Kolumne Rollt bei mir: „Geht nicht“, sagte sie
Wie gerne würden wir auf den Behindertenbonus verzichten – schon weil das jeweilige Motiv so furchtbar unklar ist.
E s gibt sie, diese Momente im Leben eines behinderten Menschen, in denen man einfach so durchgewunken wird. Wo Kinder sogar vom Management eines Stars (in diesem Fall des israelisch-amerikanischen Geigers Itzhak Perlman) weggeschickt, ich aber durchgelassen werde und so meinem Vorbild aus der Kindheit die Hand schütteln konnte.
Dass ich sogar manchmal süße Kinder aussteche, ist enorm. Was habe ich mehr zu bieten? Süßer betteln kann ich bestimmt nicht, möchte ich auch gar nicht. Irgendein Vorteil muss das Kindsein doch noch haben. Was bitte, wenn nicht klein und süß sein?
Es ist die an dieser Stelle schon oft zitierte Unsicherheit, die herrscht, weil Menschen mit und ohne Behinderung schlicht nicht aneinander gewöhnt sind, was an dieser Stelle genauso häufig angeklungen ist. Dies führt dazu, dass ich früher dran bin als andere. An Schaltern oder in der Kirche beim Abendmahl.
Menschen mit Behinderung nennen dies den Behindertenbonus. Dieser eine Moment, wo es reicht, eine Behinderung zu haben ergo „arm dran zu sein“, um etwas schneller als andere zu bekommen. Man möchte ja nicht an einem Schwächeanfall oder so der Behinderten schuld sein, der jederzeit hier und da passieren kann.
Vor allem für die Optik
Auf diesen Bonus könnten wir gerne verzichten. Denn wäre er nicht, wäre auch die Behinderung nicht da, aber das ist eine andere Geschichte.
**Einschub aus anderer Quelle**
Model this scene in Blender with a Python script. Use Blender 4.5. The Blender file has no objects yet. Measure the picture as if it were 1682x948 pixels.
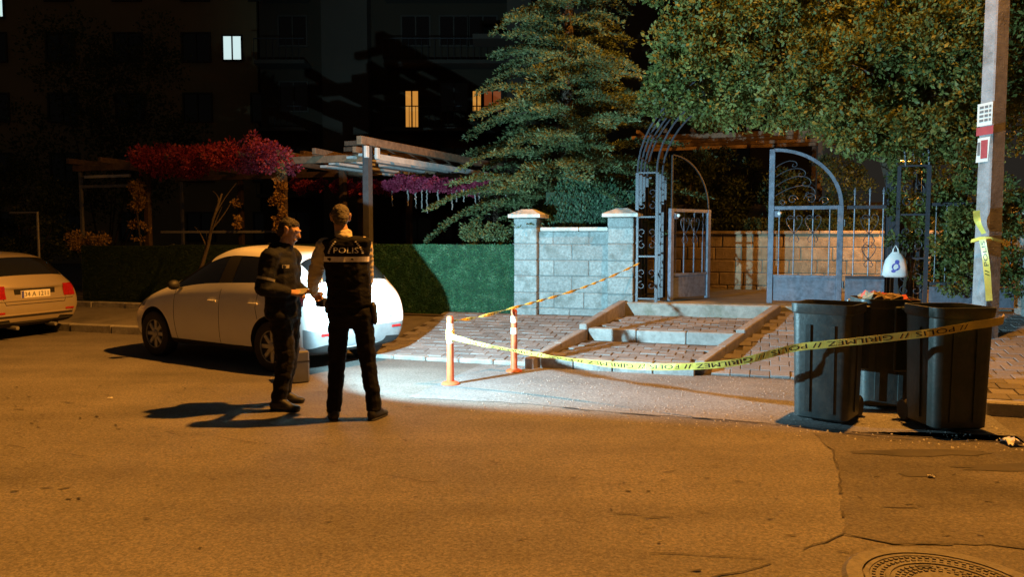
import bpy, bmesh, math, random
import numpy as np
from mathutils import Vector, Matrix, noise
from mathutils.bvhtree import BVHTree

random.seed(7)
rng = np.random.default_rng(7)
SC = bpy.context.scene
COL = SC.collection
R = math.radians
PI = math.pi

# ------------------------------------------------------------------ camera
cd = bpy.data.cameras.new('camera')
cam = bpy.data.objects.new('camera', cd)
COL.objects.link(cam)
cam.location = (0, 0, 1.6)
cam.rotation_euler = (R(90) - math.atan(82 / 1260), 0, 0)
cd.sensor_width = 36
cd.lens = 36 * 1260 / 1682
cd.clip_start = 0.05
cd.clip_end = 500
SC.camera = cam

# ------------------------------------------------------------------ night sky
wd = bpy.data.worlds.new('World')
SC.world = wd
wd.use_nodes = True
bg = wd.node_tree.nodes['Background']
bg.inputs[0].default_value = (1.0, 0.86, 0.70, 1)
bg.inputs[1].default_value = 0.018

# ------------------------------------------------------------------ exposure
SC.view_settings.view_transform = 'Standard'
SC.view_settings.look = 'None'
SC.view_settings.exposure = 0
SC.view_settings.gamma = 1
SC.cycles.use_denoising = True
SC.cycles.max_bounces = 5
SC.cycles.diffuse_bounces = 3
SC.cycles.sample_clamp_indirect = 3

# ------------------------------------------------------------------ the lamps' light (fixtures are built further down)
STREET_LAMP = Vector((3.9, 7.7, 10.3))
FLOOD = Vector((-1.80, 7.25, 1.0))


def add_light(name, kind, loc, color, energy, radius, parent=None):
    ld = bpy.data.lights.new(name, kind)
    ld.color = color
    ld.energy = energy
    ld.shadow_soft_size = radius
    o = bpy.data.objects.new(name, ld)
    COL.objects.link(o)
    o.location = loc
    return o


SODIUM = (1.0, 0.38, 0.05)
sl = add_light('street_lamp_light', 'POINT', STREET_LAMP + Vector((0, 0, -0.12)), SODIUM, 11200, 0.13)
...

Die Behinderung ist nun mal da und man nimmt beispielsweise ja auch mehr Platz in einer Schlange mit dem Rollstuhl ein als eine stehende Person, da lohnt es sich schon vor allem für die Optik, mich vorzulassen.
Das Schicksal lächelt einem in diesen Momenten etwas zu, bei dem man die deutsche Gründlichkeit überwindet und beim Amt schneller an einen Stempel oder bei der Bahn an ein Bahnticket kommt.
Im nächsten Moment legt man sich vor besagter Schlange der Länge nach auf die Nase und wünscht sich, den Bonus nicht erhalten zu haben. Denn er ist vielleicht auch als Wiedergutmachung von den Durchlassern gemeint.
Eine Behinderung erzeugt öfters Mitleid und deshalb wird man dann vorgelassen. Aber niemand kann und vor allem muss da irgendwas „wiedergutmachen“. Der-/ diejenige kann dies auch gar nicht.
Wiedergutmachenwollen
Dieses Szenario des Wiedergutmachenwollens ist befremdlich. Es ist vielleicht eine Vorverurteilung in ein „Sie hat es schlecht, also muss man ihr eine Freude machen“. Oder aber eine simple Nettigkeit. Man müsste ein Radar dafür haben, welches Motiv es in diesem Moment ist.
Ich lasse so oft nicht nur Schlangen links liegen, sondern spare auch Zeit bei der Platzsuche. Es gibt Parkplätze für Menschen mit Behinderung sowie Rollstuhlplätze im Kino. Meistens sind sie neben einer der letzten Kinoreihen oben platziert. Da herrscht dann keine Wahl. Neulich verkaufte mir die Kinokartenverkäuferin nur den Rollstuhlplatz, obwohl ich mir eigentlich einen Platz aussuchen wollte, den ich mit den Krücken erreichen würde.
„Geht nicht“, sagte sie, „Brandschutzbestimmungen“, und wies mir den Platz für RollstuhlfahrerInnen zu. Von wegen Bonus.